Nos amendements posent le principe d'une majoration des heures complémentaires effectuées par les salariés à temps partiel au taux qui est appliqué aux heures supplémentaires.
Ces amendements s'inscrivent dans notre série de propositions visant toutes à mettre en débat la question du temps partiel, qui structure et caractérise l'emploi des femmes aujourd'hui, question pourtant paradoxalement absente du projet de loi, comme nous n'avons cessé de le dénoncer tout au long de cette discussion et en première lecture.
Aujourd'hui, on assiste malheureusement au développement de la pauvreté dans les catégories sociales auparavant préservées, c'est-à-dire celles des travailleurs. Ainsi, 16 % des ménages vivent en dessous du seuil de pauvreté.
On peut également lire dans la revue Économie et statistique de décembre 2005, publiée par l'INSEE, une enquête intitulée « Pauvreté relative et conditions de vie en France » d'où il ressort que « 36 % des ménages - donc plus d'un ménage sur trois ! - se sentent en difficulté pécuniaire, ayant le sentiment que leur revenu est inférieur au revenu qui leur semble nécessaire pour faire face aux exigences de la vie courante. ».

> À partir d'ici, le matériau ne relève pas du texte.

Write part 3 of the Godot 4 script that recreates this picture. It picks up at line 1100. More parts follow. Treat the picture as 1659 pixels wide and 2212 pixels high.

Par ailleurs, ce sont les familles monoparentales qui sont les ménages les plus directement touchés par la pauvreté, c'est-à-dire les femmes seules avec enfants.
Aujourd'hui, 3, 5 millions de femmes sont des salariées pauvres, c'est-à-dire qu'elles vivent avec moins de 610 euros par mois, alors même qu'elles travaillent.
C'est pourquoi notre amendement vise à répondre à deux urgences.
La première urgence est d'abord de rétablir dans notre pays le lien entre emploi et niveau de vie. Il est inacceptable que, dans un pays prétendument riche, une part croissante de la population ne puisse pas vivre des revenus de son travail.
Les femmes travaillant à temps partiel voient souvent leurs heures modulées en fonction des aléas de vente ou de production de leur entreprise. Cela est ainsi devenu la règle dans la grande distribution ou la restauration. La désorganisation de leur vie personnelle et familiale induite par de telles pratiques n'est pas un dû et mérite compensation.
Dans ces conditions, la majoration des heures complémentaires - elle existe déjà s'agissant des heures supplémentaires - permettrait de réduire l'instabilité du statut des femmes salariées, ainsi que la faiblesse de leurs revenus.
J'en viens à présent à ce qui constitue selon nous, sénateurs du groupe CRC, la seconde urgence, à savoir répondre à la politique de fragilisation et d'effritement du salariat orchestrée par le Gouvernement.
Il est en effet urgent de rétablir un statut de l'emploi garantissant stabilité et niveau de vie. Il faut cesser d'inciter les entreprises à considérer les travailleurs comme une simple variable d'ajustement, voire comme une charge.
Si les entreprises utilisent largement le temps partiel et, d'une manière plus générale, les emplois précaires, c'est bien que la législation française crée des situations attractives pour les employeurs qui souhaitent y recourir.
En outre, depuis 2002, chacun des textes proposés par le Gouvernement s'est attaché à libéraliser le marché du travail, ce qui s'est traduit pour les travailleurs par un émiettement de leurs droits, une instabilité professionnelle croissante et l'augmentation du chômage.
Le coût induit par une majoration des heures complémentaires conduirait donc les entreprises à repenser la gestion de leur main-d'oeuvre et pourrait les inciter à envisager la requalification de certains emplois en emplois à temps plein, plutôt que de recourir systématiquement aux heures complémentaires.
Une telle requalification répondrait ainsi à une forte demande des salariés à temps partiel. Nous savons en effet que la très grande majorité d'entre eux - et surtout d'entre elles, puisqu'il s'agit de femmes dans 80 % des cas - travaillent moins qu'ils ne le souhaiteraient.
Du fait de l'interdépendance des questions d'égalité salariale et des normes d'emplois proposés aux femmes, je vous encourage donc à considérer favorablement ces amendements.